** start Rows **
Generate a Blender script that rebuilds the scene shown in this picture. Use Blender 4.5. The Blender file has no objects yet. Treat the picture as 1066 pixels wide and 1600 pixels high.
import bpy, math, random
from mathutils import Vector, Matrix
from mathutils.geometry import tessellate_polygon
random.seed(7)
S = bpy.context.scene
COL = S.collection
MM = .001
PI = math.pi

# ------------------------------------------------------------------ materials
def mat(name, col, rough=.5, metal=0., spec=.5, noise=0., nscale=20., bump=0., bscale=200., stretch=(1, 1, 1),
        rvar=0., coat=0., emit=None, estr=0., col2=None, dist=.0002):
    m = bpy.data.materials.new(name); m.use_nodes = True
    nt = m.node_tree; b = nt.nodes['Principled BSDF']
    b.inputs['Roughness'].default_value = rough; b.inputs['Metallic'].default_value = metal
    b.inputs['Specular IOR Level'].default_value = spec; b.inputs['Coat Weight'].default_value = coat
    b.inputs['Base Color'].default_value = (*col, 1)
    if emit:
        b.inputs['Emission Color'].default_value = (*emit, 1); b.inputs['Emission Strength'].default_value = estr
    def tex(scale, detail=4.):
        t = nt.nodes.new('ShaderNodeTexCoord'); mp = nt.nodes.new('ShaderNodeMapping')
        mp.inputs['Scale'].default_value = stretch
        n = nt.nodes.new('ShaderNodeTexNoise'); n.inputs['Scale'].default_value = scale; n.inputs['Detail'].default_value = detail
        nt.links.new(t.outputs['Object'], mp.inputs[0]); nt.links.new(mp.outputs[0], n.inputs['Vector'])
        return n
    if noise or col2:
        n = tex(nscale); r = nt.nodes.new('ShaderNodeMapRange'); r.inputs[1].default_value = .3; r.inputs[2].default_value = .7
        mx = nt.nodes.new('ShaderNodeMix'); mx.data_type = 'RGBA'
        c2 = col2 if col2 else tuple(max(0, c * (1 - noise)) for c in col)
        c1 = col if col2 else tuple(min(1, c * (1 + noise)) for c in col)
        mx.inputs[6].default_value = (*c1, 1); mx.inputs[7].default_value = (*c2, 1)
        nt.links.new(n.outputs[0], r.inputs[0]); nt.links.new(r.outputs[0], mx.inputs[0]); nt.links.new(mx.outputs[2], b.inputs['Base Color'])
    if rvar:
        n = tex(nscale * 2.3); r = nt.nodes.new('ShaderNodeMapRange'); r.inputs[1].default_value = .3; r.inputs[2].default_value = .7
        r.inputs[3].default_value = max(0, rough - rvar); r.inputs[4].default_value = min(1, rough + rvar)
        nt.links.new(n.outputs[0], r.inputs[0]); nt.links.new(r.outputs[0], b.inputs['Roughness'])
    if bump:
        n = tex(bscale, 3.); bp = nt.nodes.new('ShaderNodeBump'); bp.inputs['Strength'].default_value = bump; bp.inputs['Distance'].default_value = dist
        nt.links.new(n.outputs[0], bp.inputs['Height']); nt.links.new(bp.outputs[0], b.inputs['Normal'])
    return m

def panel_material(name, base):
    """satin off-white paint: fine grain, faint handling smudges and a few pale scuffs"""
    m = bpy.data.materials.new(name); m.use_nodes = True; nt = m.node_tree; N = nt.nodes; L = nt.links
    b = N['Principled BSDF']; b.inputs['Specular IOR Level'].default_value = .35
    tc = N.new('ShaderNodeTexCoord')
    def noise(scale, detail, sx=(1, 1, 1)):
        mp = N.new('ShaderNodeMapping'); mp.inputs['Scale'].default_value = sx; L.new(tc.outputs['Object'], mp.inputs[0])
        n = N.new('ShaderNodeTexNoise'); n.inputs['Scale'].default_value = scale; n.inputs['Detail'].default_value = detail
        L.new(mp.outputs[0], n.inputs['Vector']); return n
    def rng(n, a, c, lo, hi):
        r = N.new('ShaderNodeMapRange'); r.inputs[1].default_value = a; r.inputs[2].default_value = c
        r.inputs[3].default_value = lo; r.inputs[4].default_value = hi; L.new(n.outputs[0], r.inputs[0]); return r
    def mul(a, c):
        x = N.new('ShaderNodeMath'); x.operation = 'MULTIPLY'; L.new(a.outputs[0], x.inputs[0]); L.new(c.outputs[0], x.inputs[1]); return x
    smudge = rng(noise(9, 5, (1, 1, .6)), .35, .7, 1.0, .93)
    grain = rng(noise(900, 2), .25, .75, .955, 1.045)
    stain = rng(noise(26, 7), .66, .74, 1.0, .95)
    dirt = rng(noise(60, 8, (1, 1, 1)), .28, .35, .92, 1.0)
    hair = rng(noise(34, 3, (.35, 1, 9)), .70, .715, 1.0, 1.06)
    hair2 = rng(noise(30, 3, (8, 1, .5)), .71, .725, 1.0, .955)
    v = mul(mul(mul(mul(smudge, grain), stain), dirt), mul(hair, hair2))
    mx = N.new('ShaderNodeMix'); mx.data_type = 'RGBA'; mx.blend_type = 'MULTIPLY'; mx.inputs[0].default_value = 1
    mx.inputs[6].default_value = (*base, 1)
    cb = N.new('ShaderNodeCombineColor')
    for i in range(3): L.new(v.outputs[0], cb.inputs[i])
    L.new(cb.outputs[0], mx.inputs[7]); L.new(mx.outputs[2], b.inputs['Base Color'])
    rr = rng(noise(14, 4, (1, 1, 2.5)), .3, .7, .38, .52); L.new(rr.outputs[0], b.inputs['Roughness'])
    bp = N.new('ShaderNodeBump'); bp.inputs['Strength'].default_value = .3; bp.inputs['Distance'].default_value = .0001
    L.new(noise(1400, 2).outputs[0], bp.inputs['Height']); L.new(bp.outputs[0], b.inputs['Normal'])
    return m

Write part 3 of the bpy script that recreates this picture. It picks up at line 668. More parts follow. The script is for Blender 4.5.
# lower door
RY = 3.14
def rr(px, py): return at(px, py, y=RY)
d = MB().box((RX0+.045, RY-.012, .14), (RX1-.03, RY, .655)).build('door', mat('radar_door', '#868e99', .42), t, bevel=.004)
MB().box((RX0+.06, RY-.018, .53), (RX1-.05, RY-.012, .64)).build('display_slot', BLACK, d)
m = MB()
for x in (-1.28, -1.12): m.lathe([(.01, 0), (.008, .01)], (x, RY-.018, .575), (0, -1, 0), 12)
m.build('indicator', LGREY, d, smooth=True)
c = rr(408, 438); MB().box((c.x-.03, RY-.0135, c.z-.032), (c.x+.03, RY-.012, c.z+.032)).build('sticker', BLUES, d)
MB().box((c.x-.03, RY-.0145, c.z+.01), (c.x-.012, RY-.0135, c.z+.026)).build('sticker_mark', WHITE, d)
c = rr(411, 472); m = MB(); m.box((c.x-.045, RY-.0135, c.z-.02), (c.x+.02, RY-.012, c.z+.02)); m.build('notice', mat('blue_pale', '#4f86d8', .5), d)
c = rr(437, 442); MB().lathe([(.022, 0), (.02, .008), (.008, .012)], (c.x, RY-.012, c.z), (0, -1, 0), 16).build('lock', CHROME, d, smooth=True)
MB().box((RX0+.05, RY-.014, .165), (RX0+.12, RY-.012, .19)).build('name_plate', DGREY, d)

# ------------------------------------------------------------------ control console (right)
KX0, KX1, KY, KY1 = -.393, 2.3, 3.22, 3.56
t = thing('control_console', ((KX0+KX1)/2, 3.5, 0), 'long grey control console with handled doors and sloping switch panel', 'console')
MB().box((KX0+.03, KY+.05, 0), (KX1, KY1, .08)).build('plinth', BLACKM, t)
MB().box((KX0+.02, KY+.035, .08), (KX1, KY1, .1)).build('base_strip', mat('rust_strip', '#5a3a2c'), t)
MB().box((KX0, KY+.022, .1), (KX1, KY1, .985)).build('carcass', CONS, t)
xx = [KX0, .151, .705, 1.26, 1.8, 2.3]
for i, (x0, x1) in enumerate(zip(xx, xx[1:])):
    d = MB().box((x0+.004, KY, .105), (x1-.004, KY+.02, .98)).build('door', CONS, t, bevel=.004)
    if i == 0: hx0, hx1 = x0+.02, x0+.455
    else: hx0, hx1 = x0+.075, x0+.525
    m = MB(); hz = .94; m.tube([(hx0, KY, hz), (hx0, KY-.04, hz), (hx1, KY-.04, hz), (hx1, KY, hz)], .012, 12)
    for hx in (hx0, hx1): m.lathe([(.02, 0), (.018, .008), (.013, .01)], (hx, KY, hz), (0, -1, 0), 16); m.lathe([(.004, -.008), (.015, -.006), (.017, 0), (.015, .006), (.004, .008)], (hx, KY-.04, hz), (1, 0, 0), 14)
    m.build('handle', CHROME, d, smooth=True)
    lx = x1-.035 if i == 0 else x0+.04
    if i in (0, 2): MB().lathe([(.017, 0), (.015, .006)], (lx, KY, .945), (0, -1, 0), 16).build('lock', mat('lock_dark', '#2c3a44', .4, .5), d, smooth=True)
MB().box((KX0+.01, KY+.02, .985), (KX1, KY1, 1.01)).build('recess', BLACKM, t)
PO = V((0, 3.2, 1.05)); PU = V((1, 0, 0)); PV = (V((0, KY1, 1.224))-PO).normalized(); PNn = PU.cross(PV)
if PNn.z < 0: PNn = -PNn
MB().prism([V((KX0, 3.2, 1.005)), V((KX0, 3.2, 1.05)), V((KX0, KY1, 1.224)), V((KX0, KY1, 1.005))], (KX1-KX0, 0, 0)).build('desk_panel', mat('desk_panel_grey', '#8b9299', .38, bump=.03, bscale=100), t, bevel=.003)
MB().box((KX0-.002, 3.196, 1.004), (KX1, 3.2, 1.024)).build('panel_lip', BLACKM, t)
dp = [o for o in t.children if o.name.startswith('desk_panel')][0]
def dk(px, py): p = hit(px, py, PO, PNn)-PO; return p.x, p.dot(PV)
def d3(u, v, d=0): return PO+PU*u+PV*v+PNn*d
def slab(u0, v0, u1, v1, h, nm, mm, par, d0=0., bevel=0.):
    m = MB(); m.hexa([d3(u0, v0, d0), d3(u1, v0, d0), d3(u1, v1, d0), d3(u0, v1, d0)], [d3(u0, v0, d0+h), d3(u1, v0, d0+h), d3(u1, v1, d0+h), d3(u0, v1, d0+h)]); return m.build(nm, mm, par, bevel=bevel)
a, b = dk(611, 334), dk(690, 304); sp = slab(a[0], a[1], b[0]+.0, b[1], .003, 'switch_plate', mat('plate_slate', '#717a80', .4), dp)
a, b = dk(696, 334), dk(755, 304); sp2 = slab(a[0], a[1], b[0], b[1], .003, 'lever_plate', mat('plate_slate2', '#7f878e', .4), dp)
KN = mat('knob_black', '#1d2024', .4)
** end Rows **
**Task to carry out**
Identify all lines in the records above with the word "Blender".

**Final result**
Generate a Blender script that rebuilds the scene shown in this picture. Use Blender 4.5. The Blender file has no objects yet. Treat the picture as 1066 pixels wide and 1600 pixels high.
Write part 3 of the bpy script that recreates this picture. It picks up at line 668. More parts follow. The script is for Blender 4.5.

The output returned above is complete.